In the beginning, Java was an imperative, object-based programming language. Indeed, it still is. Over the years, though, Java has evolved, at each stage becoming more and more a language of declarative expression. Imperative is all about the code explicitly telling the computer what to do. Declarative is about the code expressing a goal abstracting over the way in which the goal is achieved. Abstraction is at the heart of programming, and so the move from imperative code to declarative code is a natural one.

At the core of declarative expression is the use of higher-order functions, functions that take functions as parameters and/or return functions. This was not an integral part of Java originally, but with Java 8 it moved front and center: Java 8 was a turning point in the evolution of Java, allowing replacement of imperative expression with declarative expression.

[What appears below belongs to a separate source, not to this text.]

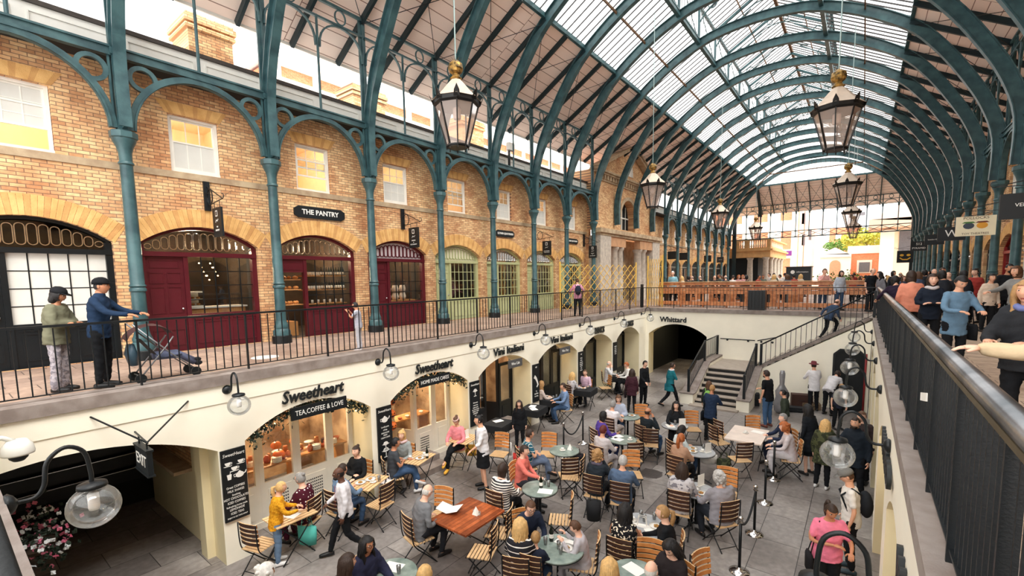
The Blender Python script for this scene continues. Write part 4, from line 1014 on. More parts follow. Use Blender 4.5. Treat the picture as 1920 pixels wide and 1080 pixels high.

An example—trivial but nonetheless indicative of the main issue—is to write a function that returns a List containing the squares of the argument List to the function. Imperatively, we might write:

List<Integer> squareImperative(final List<Integer> datum) {
  var result = new ArrayList<Integer>();
  for (var i = 0; i < datum.size(); i++) {
    result.add(i, datum.get(i) * datum.get(i));
  }
  return result;
}

The function creates an abstraction over some low-level code, hiding the details from the code that uses it.

With Java 8 and beyond, we can use streams and express the algorithm in a more declarative way:

List<Integer> squareDeclarative(final List<Integer> datum) {
  return datum.stream()
              .map(i -> i * i)
              .collect(Collectors.toList());
}

This sets out at a higher level of expression of what is to be done; the details of how are left to the library implementation. Classic abstraction. True, the implementation is within a function that already abstracts and hides, but which would you rather maintain: the low-level imperative implementation or the high-level declarative implementation?

Why is this such a big deal? The above is a classic example of an embarrassingly parallel computation. The evaluation of each result depends only on one item of input; there is no coupling. So we can write:

List<Integer> squareDeclarative(final List<Integer> datum) {
  return datum.parallelStream()
              .map(i -> i * i)
              .collect(Collectors.toList());
}

Doing so, we will get the maximum parallelism that the library is able to extract from the platform. Because we are abstracting away from the details of how, focusing only on the goal, we can turn a sequential data-parallel computation into a parallel one trivially.

It will be left as an exercise for the reader to (attempt to) write a parallel version of the imperative code should they so wish. Why? Because for data parallel problems, using Streams is the right abstraction. To do anything else is to deny the Java 8 evolution of Java.